Seorang penulis harus punya sejuta ide di dalam kepalanya dan ide itu bisa ditemukan di masa saja dan kapan saja. Seperti pernyataan dari bapak Dr. H. Saprillah, S.Ag., M. Si yang menjabat sebagai Kepala Balai Litbang Agama Makassar, “Ada saat ini ada banyak ruang yang bisa dimanfaatkan sebagai tempat terjadinya transaksi ilmu pengetahuan, salah satu contoh, di bandara, di café atau di mana saja”. Demikian juga dengan ide tulisan sederhana ini terlahir dari hasil transaksi pengetahuan di atas patahan gempa likuifaksi di Balaroa, Palu.
Namun, harus dipahami bahwa tidak berhenti hanya sebatas ide saja, karena ide itu hanya berupa potongan kata atau kalimat. Begitu acak sehingga butuh ketelatenan dalam menatanya menjadi satu kesatuan. Di sinilah seorang penulis menetap. Hidup di atas patahan-patahan kecil berupa huruf dan kata.
Patahan-patahan acak yang membuat seorang penulis dapat merangkak naik. Patahan yang memberinya tantangan dan memancingnya untuk bermain di atas setiap patahan. Penulis tak pernah lepas dari patahan yang melayang-layang di kepala mereka.

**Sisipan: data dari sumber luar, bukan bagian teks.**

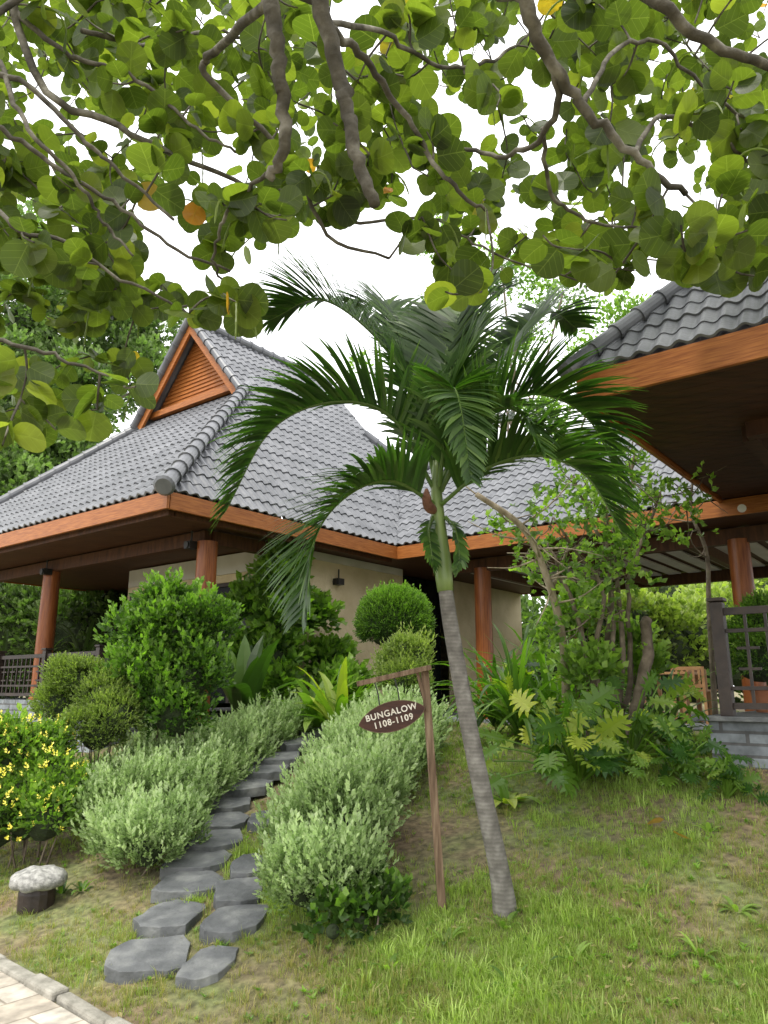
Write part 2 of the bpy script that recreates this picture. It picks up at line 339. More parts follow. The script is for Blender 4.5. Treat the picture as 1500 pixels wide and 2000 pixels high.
# ---------------------------------------------------------------- stepping stones
stones=[(294,1852,146,70,.1),(335,1774,112,60,-.35),(372,1717,124,36,-.1),(388,1674,116,28,0),(415,1633,112,28,.05),(440,1598,82,20,0),(448,1562,82,18,.1),(472,1525,108,22,-.05),(514,1495,98,18,0),(539,1470,92,18,0),(583,1441,66,16,0),(612,1419,56,12,0),
 (408,1878,90,54,-.3),(460,1791,114,40,-.15),(468,1735,88,34,.1),(482,1686,60,26,0),(514,1594,50,18,0)]
scent=[]
for i,(cx,cy,w,h,tw) in enumerate(stones):
    p=hit(cx,cy); z=p[2]+.03
    a0,e0=brg(cx,cy+h/2); a1,e1=brg(cx,cy-h/2)
    Y0=(EYE-z)/-e0; Y1=min((EYE-z)/-e1,Y0+.42); yc=(Y0+Y1)/2; a,_=brg(cx,cy); xc=a*yc; W=w/1444*yc; D=max(Y1-Y0,.17)
    n=8; top=[]
    base_a=[-2.7,-2.2,-1.2,-.55,.35,1.0,2.0,2.75]
    for k in range(n):
        t=base_a[k]+random.uniform(-.25,.25); c,s_=math.cos(t),math.sin(t); ex=4.5
        rr=1/(abs(c)**ex+abs(s_)**ex)**(1/ex)*random.uniform(.86,1.07)
        x,y=c*rr*W/2,s_*rr*D/2; top.append((xc+x*math.cos(tw)-y*math.sin(tw),yc+x*math.sin(tw)+y*math.cos(tw),z+y*.13+x*.04))
    fine=[]
    for k in range(n):
        A_=np.array(top[k]);B_=np.array(top[(k+1)%n])
        for t in (0,.33,.66): fine.append(A_*(1-t)+B_*t+np.array([random.uniform(-.007,.007),random.uniform(-.007,.007),random.uniform(-.003,.003)]))
    mb=MB(); mb.prism(fine,(0,0,-.085))
    mb.obj('stepping_stone',[M_slate],label='flat grey slate flagstone set as a step in the grassy slope',cat='stepping stone',group='stepping stones climbing the slope',bevel=.004)
    scent.append((xc,yc,W/2,D/2))
# ---------------------------------------------------------------- grass
def tuft(n,h,w):
    out=[]
    for k in range(n):
        a=random.uniform(0,6.28); ln=random.uniform(.25,1.2); hh=h*random.uniform(.5,1.15)
        d=np.array([math.cos(a),math.sin(a),0]); sd=np.array([-d[1],d[0],0])*w/2; b0=d*random.uniform(0,.5)*h
        p1=b0+d*ln*hh*.25+np.array([0,0,hh*.55]); p2=b0+d*ln*hh*.8+np.array([0,0,hh*(1-.3*ln)])
        V=np.array([b0-sd,b0+sd,p1+sd*.8,p1-sd*.8,p2]); out.append((V,[(0,1,2,3),(3,2,4)],V[:,:2],np.full(5,random.uniform(-.2,.2))))
    return T_merge(out)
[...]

Penulis tanpa patahan kata akan kehilangan tinta penanya. Ia punya pena, tapi tak ada tinta untuk ditorehkan. Hidup di atas patahan adalah gambaran sederhana, tetapi menyeluruh yang menggambarkan hidup seorang penulis. Patahan-patahan itu adalah nyawa seorang penulis karena penulis adalah wujud nyata dari patahan-patahan itu sendiri. Oleh sebab itu, apa yang kita tulis merupakan perwujudan diri kita sendiri. Bijak dalam memilah patahan yang akan dipakai menjadi salah satu kunci keberhasilan penulis.
Menulislah! karena karya itu melampaui penulisnya. Apa yang diucapkan, bisa saja akan dilupakan. Tetapi, apa yang kita tuliskan sudah pasti akan diingat dan bermanfaat.